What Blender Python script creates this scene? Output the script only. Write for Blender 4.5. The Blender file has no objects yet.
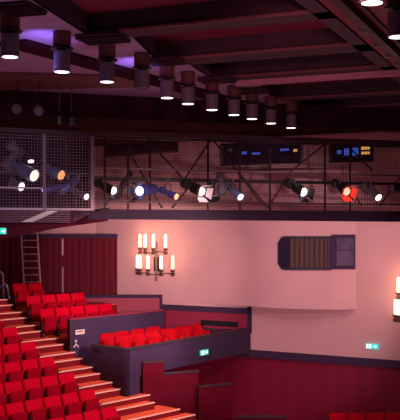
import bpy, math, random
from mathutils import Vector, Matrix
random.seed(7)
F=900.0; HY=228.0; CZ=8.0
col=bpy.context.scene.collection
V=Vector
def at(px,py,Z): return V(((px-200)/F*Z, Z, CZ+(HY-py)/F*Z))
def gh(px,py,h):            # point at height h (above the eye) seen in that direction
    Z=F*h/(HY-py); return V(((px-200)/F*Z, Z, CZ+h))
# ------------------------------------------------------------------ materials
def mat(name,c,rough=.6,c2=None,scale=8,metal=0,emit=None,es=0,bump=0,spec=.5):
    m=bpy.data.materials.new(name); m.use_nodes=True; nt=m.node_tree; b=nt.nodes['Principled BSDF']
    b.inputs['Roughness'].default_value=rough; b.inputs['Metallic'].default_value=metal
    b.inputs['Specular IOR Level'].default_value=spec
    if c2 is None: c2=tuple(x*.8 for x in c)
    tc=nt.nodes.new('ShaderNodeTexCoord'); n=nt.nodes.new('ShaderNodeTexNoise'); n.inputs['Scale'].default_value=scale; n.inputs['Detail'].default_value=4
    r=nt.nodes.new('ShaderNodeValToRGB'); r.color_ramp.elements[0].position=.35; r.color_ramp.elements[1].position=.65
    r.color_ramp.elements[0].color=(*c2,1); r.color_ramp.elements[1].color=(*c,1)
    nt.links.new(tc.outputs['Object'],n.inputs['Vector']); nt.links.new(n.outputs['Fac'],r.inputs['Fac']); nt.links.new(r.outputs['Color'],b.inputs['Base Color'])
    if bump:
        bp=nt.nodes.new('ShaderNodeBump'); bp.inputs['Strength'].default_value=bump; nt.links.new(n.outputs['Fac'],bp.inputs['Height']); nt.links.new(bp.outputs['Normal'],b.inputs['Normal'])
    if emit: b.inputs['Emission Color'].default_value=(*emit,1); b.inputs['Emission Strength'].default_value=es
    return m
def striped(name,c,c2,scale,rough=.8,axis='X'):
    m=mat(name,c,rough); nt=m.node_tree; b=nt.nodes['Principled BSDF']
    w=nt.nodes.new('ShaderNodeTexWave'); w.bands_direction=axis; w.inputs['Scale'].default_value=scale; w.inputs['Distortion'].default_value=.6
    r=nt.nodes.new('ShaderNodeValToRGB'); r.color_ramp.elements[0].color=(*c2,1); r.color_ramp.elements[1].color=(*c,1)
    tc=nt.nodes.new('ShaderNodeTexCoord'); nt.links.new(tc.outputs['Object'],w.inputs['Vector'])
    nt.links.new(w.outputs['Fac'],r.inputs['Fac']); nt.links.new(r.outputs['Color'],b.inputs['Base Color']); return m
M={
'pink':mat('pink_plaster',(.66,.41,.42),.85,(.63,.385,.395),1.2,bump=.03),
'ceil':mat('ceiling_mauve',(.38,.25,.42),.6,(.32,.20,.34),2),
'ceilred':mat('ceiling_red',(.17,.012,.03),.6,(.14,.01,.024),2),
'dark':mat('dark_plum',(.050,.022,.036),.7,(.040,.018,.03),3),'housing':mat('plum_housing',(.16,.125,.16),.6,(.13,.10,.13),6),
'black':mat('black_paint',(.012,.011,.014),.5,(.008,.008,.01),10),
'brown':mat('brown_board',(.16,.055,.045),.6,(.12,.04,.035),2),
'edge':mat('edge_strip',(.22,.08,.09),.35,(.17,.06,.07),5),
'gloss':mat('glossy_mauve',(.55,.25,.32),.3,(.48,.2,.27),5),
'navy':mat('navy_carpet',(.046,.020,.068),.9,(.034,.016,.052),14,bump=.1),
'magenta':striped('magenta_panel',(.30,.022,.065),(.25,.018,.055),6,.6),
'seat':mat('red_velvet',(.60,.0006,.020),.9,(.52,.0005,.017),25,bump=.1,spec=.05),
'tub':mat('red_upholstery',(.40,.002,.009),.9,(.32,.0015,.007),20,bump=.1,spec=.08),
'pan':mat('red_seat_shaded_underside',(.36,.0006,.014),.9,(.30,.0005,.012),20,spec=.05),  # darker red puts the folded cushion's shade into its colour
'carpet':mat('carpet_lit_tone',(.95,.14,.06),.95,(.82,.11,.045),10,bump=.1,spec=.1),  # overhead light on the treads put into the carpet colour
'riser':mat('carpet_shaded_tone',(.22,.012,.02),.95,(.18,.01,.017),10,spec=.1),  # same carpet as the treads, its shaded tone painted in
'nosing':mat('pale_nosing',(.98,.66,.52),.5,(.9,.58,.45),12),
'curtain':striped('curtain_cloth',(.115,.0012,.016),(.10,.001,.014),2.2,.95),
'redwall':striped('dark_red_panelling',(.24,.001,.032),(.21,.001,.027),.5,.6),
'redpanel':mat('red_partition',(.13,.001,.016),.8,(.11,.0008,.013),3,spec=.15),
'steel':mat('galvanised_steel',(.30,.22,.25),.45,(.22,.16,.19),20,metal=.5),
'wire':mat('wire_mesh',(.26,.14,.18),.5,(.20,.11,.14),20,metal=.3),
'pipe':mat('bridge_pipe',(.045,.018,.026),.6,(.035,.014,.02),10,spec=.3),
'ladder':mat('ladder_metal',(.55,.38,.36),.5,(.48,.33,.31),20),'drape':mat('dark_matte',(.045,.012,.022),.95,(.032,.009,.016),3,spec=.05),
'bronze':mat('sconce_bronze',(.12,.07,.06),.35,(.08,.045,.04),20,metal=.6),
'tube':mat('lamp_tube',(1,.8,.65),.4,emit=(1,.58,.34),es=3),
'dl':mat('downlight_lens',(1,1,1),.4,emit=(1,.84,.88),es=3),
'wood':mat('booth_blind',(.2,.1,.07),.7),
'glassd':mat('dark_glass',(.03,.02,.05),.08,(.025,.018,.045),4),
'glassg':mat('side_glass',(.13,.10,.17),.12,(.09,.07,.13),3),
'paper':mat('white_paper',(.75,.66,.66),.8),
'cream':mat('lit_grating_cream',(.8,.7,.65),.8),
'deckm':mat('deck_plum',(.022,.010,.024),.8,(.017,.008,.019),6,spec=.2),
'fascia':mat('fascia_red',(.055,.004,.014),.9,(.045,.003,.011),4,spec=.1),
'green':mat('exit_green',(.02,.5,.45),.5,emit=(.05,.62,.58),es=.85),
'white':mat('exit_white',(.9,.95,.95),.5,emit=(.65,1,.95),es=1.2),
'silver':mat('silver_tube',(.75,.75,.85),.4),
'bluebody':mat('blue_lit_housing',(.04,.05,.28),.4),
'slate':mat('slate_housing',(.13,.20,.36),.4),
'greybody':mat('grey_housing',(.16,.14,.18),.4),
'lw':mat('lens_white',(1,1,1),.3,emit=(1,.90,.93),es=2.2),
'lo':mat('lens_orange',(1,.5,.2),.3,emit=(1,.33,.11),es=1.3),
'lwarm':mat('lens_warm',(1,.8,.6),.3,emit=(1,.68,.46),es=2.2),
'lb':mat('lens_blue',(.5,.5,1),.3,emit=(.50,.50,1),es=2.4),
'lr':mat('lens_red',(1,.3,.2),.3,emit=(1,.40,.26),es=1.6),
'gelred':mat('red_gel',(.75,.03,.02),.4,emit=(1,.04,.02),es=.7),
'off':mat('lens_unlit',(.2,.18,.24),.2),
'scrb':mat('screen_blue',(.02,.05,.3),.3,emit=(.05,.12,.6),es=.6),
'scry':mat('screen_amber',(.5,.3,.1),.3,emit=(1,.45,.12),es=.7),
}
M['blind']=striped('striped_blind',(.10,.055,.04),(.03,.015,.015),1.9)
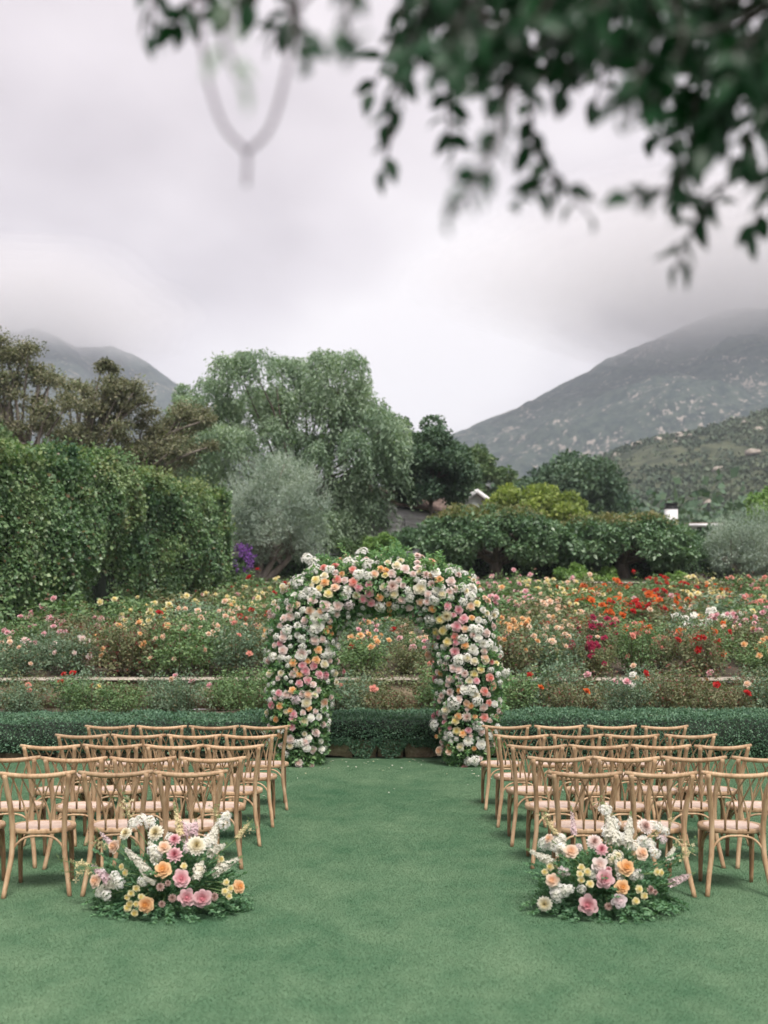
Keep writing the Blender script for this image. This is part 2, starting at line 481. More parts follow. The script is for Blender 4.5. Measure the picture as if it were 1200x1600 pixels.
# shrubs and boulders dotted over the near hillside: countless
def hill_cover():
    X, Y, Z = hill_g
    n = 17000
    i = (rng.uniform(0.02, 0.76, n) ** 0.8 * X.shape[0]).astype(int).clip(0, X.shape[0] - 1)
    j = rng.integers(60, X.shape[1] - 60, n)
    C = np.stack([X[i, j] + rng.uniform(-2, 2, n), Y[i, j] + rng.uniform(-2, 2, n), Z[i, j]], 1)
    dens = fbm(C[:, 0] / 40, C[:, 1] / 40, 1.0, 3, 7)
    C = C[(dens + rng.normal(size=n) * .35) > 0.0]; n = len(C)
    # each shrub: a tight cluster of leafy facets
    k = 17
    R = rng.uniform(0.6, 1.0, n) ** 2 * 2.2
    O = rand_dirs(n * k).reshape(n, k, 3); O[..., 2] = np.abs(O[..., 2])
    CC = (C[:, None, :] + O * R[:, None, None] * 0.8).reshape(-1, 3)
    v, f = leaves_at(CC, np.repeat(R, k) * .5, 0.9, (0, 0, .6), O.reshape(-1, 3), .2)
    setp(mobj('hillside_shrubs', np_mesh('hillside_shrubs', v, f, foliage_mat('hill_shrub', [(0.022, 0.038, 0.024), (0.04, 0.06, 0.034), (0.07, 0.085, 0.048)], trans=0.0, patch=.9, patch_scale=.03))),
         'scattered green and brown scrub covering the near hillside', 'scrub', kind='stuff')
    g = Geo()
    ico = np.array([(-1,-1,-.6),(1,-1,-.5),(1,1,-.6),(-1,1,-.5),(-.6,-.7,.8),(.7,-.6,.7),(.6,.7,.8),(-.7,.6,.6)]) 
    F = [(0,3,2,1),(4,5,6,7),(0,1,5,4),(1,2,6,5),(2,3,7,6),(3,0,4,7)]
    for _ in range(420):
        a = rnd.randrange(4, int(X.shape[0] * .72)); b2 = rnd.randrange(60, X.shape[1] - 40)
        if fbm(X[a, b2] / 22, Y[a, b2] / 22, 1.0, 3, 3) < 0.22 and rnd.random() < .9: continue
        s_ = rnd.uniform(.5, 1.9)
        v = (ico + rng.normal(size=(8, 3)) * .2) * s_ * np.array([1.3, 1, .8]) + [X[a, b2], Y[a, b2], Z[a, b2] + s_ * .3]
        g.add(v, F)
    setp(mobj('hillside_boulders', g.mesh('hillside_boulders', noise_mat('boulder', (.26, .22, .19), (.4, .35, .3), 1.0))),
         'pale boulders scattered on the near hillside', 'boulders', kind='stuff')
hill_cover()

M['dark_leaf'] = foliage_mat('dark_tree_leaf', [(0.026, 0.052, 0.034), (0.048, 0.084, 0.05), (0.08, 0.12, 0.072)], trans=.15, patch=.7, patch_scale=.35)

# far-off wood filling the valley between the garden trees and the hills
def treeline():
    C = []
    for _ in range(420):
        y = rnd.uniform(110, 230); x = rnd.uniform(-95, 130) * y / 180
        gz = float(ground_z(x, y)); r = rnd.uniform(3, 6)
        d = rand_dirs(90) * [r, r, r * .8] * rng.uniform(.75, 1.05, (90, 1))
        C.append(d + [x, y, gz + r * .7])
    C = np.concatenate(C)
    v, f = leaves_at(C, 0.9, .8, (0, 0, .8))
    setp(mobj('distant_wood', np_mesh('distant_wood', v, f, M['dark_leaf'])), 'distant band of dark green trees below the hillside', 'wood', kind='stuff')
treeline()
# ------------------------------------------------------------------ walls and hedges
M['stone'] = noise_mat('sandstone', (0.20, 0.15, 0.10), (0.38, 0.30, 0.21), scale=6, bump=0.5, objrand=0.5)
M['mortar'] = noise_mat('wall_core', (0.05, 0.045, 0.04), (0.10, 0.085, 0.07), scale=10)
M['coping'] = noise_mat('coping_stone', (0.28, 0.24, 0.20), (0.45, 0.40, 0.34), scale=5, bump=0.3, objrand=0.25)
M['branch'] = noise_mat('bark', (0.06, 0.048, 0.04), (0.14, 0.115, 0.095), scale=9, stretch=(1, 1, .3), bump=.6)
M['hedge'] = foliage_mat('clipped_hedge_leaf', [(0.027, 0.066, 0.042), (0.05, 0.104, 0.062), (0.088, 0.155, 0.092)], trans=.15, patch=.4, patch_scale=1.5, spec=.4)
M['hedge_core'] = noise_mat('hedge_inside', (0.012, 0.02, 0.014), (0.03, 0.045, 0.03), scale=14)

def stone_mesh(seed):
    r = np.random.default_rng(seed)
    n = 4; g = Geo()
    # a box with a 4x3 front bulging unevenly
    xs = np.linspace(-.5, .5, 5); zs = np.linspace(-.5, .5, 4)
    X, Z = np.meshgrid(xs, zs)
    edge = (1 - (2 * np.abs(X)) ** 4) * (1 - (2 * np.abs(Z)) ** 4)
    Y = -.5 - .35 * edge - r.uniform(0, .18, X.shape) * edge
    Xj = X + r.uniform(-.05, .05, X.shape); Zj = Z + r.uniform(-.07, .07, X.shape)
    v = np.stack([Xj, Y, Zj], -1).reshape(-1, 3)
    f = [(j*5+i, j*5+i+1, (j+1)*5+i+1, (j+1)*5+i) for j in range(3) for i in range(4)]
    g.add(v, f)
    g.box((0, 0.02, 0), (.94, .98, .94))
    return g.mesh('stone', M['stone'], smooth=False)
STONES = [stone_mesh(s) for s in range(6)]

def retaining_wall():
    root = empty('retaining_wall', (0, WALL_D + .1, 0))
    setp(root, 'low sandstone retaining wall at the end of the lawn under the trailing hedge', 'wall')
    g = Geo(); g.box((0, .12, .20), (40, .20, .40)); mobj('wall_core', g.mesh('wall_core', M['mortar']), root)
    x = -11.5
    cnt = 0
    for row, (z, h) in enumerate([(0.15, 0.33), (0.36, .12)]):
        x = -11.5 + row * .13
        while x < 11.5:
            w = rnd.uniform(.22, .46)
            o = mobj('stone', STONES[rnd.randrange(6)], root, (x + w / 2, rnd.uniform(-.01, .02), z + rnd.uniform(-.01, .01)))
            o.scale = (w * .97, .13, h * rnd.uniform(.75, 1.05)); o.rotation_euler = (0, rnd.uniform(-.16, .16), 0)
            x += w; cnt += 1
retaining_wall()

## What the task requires
From the material above, gather all lines that include the string "scene" and copy them.

## Answer in full
What Blender Python script creates this scene? Output the script only. Write for Blender 4.5. The Blender file has no objects yet.
col=bpy.context.scene.collection